Toutefois, le scrutin d’octobre a laissé des traces. Issa Tchiroma Bakary, arrivé en deuxième position, conteste vigoureusement les résultats et se proclame « véritable élu ». C’est pourquoi son appel à trois journées de « villes mortes », du 3 au 5 novembre, a embrasé plusieurs localités, provoquant ainsi des affrontements violents. Sans jamais nommer son rival, Paul Biya a dénoncé les « comportements irresponsables » de certains leaders politiques, accusés d’attiser les braises de l’instabilité. Face à ces violences, qui auraient fait au moins 39 morts selon des ONG – un chiffre non confirmé officiellement –, le président a exprimé ses condoléances. Il est resté silencieux, en revanche, sur les centaines d’arrestations évoquées par le ministre de la Communication, un silence qui alimente les critiques sur la gestion sécuritaire.

 

Paul Biya,« L’ordre règnera » : hommage aux forces et avertissement.

 

Dans un passage salué par des applaudissements nourris, Paul Biya a rendu hommage au « professionnalisme exemplaire » des Forces de défense et de sécurité, les érigeant en rempart contre le chaos. « Le Cameroun ne saurait tolérer une crise post-électorale aux retombées funestes », a-t-il averti, avant de marteler : « Je vous le garantis, l’ordre prévaudra. » Cette promesse sonne comme une mise en garde à peine voilée à l’encontre de toute contestation, d’autant plus que la stabilité est souvent invoquée dans ce pays pour justifier une gouvernance autoritaire.

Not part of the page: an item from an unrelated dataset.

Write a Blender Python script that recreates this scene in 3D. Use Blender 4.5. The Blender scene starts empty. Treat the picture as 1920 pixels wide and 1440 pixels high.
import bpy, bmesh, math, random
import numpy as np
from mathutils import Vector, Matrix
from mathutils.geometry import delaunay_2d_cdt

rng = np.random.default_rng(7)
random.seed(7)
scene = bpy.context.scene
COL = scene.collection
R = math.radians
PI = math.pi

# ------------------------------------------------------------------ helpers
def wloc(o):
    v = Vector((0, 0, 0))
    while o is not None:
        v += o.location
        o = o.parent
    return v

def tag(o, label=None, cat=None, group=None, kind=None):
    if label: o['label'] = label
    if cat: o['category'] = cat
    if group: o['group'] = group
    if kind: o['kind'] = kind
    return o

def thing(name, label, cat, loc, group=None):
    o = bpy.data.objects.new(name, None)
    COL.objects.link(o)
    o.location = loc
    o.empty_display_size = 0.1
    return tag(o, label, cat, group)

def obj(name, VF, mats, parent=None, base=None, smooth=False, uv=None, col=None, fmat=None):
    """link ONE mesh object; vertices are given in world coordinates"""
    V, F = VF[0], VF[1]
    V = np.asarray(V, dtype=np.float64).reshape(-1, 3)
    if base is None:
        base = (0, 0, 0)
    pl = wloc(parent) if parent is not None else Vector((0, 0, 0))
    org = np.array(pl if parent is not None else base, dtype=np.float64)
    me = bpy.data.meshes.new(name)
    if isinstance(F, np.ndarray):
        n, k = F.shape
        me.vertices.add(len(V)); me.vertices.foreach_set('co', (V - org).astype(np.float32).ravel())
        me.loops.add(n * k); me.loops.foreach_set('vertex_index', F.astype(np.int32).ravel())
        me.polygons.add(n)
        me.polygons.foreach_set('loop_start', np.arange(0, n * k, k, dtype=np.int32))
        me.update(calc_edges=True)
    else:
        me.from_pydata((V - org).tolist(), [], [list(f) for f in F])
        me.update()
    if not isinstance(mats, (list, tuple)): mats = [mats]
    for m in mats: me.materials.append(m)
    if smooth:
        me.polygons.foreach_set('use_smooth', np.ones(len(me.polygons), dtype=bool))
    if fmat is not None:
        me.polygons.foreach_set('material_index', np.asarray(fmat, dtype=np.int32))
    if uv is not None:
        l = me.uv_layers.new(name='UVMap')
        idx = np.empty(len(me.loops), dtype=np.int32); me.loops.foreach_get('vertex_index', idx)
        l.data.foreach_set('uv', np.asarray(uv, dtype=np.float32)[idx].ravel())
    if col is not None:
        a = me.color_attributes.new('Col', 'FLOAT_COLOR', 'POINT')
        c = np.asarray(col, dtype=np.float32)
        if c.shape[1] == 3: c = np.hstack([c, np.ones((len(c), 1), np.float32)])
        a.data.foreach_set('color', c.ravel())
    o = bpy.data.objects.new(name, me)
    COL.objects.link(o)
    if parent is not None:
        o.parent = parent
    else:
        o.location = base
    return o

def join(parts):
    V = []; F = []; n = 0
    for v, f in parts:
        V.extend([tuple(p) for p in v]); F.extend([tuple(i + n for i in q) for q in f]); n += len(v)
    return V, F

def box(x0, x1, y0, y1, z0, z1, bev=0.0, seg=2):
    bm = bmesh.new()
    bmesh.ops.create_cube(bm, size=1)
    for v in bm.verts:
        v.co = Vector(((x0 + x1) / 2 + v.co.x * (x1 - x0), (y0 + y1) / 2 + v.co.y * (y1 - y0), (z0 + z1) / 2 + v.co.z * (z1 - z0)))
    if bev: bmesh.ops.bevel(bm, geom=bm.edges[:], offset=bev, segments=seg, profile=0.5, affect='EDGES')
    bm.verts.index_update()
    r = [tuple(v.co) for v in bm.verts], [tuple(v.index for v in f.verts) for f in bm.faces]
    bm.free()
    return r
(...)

Un programme annoncé sous le signe de l’inclusion

 

Conscient des tensions sociales, le président a esquissé les grandes lignes de son programme. D’abord, il a promis des initiatives ciblées en faveur des jeunes et des femmes, afin de canaliser les énergies et de renforcer l’inclusion. En outre, il a renouvelé son appel à la reddition des groupes armés dans les régions en crise : le Nord-Ouest et le Sud-Ouest, en proie à un conflit séparatiste, ainsi que l’Extrême-Nord, confronté aux incursions djihadistes. Présentées comme des leviers de cohésion, ces priorités suffiront-elles à convaincre les sceptiques ? L’avenir dira si les promesses présidentielles se traduiront en actes.

 

Une nation sur le fil

 

En conclusion, alors que le Cameroun oscille entre héritage autoritaire et aspirations démocratiques, cette investiture cristallise les paradoxes d’un pays en quête d’équilibre. Tandis que les applaudissements résonnent encore dans les travées du pouvoir, les murmures de la rue rappellent que la légitimité ne se décrète pas : elle se conquiert. Le septennat de Paul Biya s’ouvre sur un fil tendu, entre unité sacrée proclamée et défis persistants.

L’histoire retiendra que Paul Biya aura traversé les décennies comme un roc au sommet du pouvoir. Mais même les rocs finissent par fissurer sous la pression du temps et des peuples.